Body of Death When reading an Elizabeth George novel one expects a bit of gore. George is one of those mystery novelists who is especially keen to prove she is not in the least cozy. The gore suits George better than it does Martha Grimes, the mystery writer who seems to inhabit much of the territory as she. (I would disagree with that assessment.) I’ve always seen Elizabeth George as striving to have more in common with P. D. James and often succeeding. I give George credit for stopping the endless merry-go-round of romance of the four leads and for taking a major risk is killing off one of the four. Full marks for effort. But George’s previous two books showed a few disturbing fixations (namely, children who kill and deeply unappealing female characters) that come to fruition in This Body of Death and the results left me actually writing the word “ew” in my notes.

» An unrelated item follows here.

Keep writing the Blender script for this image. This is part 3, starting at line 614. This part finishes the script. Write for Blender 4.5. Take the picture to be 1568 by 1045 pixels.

(Anyone happening upon this who hasn’t read This Body of Death should stop now because spoilers will abound.)

I thought it would be tough to top Daidre Trahair as least appealing non-murderer in any Elizabeth George book and then along came Isabelle Ardery. So the latest candidate for superintendent is an ambitious woman. A little Prime Suspect but I’ll play along. Isabelle has a drinking problem? More Prime Suspect. Inspector Thomas Lynley coming back to the force to help said alcoholic win the coveted job? Okay. Isabelle turns out to be in over her head and Lynley helps her? A little less ok. Lynley finding Isabelle dead drunk after she effs up the case, tossing her into the shower and then having sex with her? ARE YOU KIDDING ME? WTH? Or as I wrote in my Kindle notes: EWWWWWWW.

I don’t care how much the shower sobered her up, who the hell wants to read about the hero of a series having sex with a woman who’s capacity to consent is even slightly questionable? And why would he be so desperate that he’d have sex with someone he just revived from an alcoholic stupor? She didn’t even brush her teeth. Not to mention, she’s his boss. Are we to believe Lynley’s grief, all of five months old, is so severe he’s forgotten it’s never a good idea to fish off the company pier?

It only got worse when Lynley then covers up for Isabelle so she can keep trying to be superintendent. Because people who drink at work never make bad decisions. Maybe George is trying to go somewhere with this but I have zero interest in signing up for the next installment if she’s going to try to sell a “romance” between this two. Ew.

I’ll write a proper review later. After I’ve had a chance to get over the squick factor.